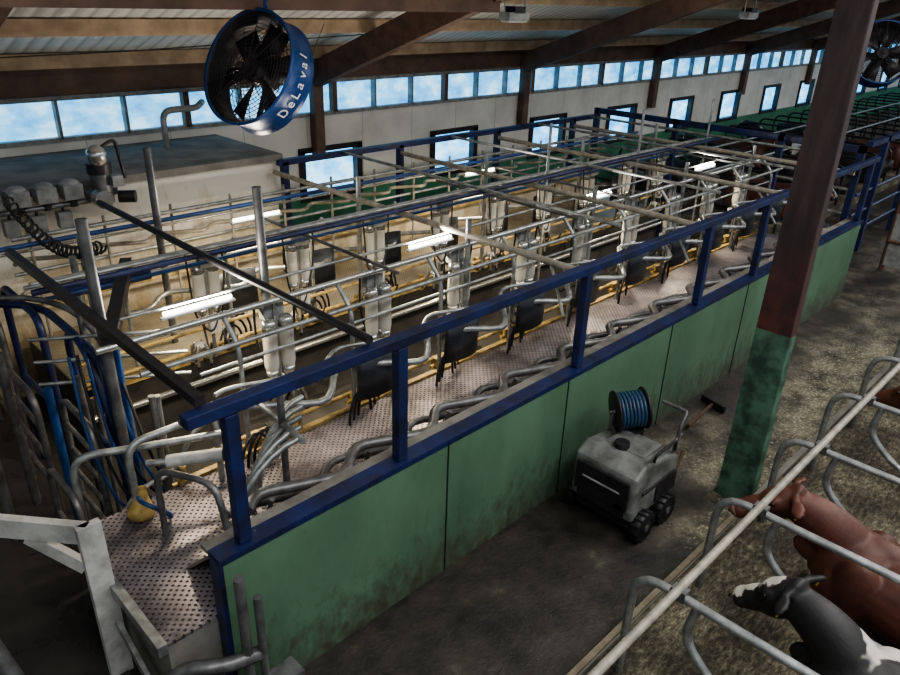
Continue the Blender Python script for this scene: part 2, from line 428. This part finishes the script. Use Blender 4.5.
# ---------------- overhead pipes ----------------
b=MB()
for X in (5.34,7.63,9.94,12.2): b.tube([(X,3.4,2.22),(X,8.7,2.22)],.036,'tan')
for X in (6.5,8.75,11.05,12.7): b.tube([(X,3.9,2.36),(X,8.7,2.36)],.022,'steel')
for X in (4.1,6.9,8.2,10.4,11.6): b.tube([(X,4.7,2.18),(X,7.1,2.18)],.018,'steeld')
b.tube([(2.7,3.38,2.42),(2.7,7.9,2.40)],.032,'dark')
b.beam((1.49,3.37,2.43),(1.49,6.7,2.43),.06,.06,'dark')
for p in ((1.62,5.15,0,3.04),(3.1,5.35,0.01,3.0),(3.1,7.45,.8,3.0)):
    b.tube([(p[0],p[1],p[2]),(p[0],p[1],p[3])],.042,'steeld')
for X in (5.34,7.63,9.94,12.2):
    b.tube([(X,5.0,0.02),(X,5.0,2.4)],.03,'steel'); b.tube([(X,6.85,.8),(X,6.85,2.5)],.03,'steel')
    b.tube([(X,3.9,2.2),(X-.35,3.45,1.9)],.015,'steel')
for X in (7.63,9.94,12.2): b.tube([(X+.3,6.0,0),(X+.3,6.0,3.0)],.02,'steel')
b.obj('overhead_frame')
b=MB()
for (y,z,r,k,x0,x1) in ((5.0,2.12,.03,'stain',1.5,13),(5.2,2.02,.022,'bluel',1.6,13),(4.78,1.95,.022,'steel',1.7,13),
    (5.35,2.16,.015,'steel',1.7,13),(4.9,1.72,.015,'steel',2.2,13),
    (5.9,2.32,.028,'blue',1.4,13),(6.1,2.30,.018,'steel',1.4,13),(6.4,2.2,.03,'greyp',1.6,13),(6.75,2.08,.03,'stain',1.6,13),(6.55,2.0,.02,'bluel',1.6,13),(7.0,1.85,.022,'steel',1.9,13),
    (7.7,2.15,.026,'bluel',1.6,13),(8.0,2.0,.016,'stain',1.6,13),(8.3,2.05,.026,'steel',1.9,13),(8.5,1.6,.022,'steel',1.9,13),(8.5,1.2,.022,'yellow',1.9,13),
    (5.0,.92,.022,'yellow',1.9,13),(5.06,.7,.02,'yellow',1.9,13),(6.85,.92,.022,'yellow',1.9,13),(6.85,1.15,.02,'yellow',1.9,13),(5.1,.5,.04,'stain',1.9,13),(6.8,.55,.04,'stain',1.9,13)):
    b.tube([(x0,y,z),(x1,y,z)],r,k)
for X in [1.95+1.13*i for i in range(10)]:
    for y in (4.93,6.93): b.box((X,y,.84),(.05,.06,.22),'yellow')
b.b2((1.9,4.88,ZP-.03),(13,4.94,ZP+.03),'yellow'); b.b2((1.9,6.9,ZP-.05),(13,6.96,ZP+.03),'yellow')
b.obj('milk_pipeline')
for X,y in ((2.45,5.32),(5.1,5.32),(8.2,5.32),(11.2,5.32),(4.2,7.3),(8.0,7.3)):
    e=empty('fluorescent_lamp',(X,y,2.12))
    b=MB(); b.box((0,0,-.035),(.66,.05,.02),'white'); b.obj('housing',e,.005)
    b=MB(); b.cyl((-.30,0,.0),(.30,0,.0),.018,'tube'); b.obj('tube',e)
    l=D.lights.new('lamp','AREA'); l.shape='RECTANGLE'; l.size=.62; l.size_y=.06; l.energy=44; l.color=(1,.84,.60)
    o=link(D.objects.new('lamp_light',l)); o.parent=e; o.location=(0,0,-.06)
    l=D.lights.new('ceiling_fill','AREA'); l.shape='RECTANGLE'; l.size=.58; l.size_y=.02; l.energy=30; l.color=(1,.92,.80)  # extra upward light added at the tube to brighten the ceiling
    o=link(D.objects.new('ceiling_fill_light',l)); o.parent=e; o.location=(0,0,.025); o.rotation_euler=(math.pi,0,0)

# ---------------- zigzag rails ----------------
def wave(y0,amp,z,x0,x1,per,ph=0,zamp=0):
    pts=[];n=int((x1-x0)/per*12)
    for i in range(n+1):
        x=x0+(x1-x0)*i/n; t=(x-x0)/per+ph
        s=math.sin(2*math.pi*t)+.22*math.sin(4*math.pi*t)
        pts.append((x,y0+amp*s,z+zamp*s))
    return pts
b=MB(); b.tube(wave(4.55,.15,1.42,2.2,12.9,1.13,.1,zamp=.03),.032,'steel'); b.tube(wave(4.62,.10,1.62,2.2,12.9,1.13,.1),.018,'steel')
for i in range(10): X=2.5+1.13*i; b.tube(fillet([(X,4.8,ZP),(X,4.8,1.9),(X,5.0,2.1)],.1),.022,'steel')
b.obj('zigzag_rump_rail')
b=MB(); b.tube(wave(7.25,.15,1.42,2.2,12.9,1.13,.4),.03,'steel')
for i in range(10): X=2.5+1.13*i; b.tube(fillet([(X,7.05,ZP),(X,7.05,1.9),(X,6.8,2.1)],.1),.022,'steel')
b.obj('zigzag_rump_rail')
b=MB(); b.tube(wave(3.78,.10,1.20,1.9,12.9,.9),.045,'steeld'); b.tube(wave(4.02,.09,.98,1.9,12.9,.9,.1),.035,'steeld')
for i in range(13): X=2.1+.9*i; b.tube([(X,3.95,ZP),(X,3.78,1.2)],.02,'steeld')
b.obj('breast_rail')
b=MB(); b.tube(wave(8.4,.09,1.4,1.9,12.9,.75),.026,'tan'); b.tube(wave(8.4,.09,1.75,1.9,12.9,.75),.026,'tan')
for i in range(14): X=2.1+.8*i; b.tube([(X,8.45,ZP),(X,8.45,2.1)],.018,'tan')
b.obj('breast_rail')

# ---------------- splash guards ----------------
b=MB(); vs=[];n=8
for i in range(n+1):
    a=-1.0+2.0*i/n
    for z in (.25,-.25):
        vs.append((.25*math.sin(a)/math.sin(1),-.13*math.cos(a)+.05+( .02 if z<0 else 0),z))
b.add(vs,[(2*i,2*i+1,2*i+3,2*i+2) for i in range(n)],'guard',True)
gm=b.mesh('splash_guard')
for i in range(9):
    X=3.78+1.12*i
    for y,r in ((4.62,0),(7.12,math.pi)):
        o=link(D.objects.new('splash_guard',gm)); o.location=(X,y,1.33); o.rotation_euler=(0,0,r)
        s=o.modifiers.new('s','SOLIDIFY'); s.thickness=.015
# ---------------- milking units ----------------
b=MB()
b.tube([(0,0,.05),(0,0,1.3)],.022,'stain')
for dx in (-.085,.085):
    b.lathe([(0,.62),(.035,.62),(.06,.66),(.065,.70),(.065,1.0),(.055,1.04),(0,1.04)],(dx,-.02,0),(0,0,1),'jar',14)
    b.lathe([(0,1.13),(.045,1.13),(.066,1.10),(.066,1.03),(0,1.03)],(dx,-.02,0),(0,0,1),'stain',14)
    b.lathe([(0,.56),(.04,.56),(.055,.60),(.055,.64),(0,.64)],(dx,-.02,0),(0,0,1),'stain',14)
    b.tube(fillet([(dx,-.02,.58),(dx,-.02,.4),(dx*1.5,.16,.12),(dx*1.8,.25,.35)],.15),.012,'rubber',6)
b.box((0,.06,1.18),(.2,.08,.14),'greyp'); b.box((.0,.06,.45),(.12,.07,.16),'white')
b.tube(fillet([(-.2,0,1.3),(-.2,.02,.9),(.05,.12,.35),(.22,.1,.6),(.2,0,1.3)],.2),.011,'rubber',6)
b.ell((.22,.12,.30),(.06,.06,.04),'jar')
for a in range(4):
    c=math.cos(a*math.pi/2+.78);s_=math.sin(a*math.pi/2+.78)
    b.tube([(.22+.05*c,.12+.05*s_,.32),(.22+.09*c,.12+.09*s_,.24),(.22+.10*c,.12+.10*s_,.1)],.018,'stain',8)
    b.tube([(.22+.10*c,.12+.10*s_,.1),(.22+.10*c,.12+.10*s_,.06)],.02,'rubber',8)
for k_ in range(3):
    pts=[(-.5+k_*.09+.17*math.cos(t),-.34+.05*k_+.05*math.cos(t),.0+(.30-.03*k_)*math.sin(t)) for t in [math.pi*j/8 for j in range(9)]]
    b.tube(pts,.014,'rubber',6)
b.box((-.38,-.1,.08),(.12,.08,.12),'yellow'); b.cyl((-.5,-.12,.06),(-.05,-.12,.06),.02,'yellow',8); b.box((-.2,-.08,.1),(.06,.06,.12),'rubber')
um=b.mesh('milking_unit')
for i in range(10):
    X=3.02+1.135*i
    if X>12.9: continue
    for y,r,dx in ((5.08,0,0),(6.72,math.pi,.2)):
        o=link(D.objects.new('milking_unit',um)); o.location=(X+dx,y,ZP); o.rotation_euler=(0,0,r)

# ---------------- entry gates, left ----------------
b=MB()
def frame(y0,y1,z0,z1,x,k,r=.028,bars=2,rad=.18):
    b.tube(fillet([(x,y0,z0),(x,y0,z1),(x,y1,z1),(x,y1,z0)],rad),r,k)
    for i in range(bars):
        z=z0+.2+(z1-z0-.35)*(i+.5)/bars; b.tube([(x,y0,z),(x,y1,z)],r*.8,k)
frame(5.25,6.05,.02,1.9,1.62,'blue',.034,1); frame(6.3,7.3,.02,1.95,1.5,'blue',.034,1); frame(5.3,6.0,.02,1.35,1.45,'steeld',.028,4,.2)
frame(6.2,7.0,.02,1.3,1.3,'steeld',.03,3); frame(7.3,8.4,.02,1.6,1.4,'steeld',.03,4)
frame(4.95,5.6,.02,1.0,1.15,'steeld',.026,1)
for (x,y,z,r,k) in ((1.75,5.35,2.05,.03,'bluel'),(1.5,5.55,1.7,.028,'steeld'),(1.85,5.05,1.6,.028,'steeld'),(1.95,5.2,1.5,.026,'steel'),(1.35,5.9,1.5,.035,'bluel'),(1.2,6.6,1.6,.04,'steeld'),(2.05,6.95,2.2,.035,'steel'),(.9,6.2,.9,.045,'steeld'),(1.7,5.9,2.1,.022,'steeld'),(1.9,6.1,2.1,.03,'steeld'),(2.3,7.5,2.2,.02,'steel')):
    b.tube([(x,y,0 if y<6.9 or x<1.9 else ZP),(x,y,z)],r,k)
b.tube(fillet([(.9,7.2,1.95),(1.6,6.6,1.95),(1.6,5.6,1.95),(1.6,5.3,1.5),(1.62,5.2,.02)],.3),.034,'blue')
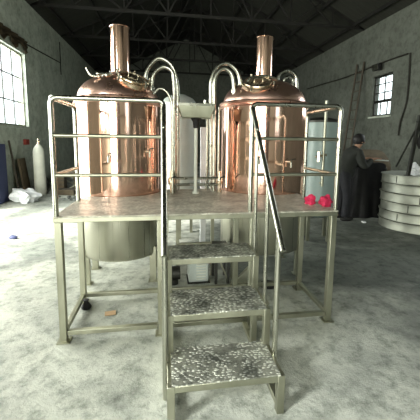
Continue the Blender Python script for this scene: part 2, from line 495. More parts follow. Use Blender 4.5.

::::::

• _Short exercise_
Return every line of the preceding records in which the word "scene" appears.

• _Output_
Continue the Blender Python script for this scene: part 2, from line 428. This part finishes the script. Use Blender 4.5.
Continue the Blender Python script for this scene: part 2, from line 495. More parts follow. Use Blender 4.5.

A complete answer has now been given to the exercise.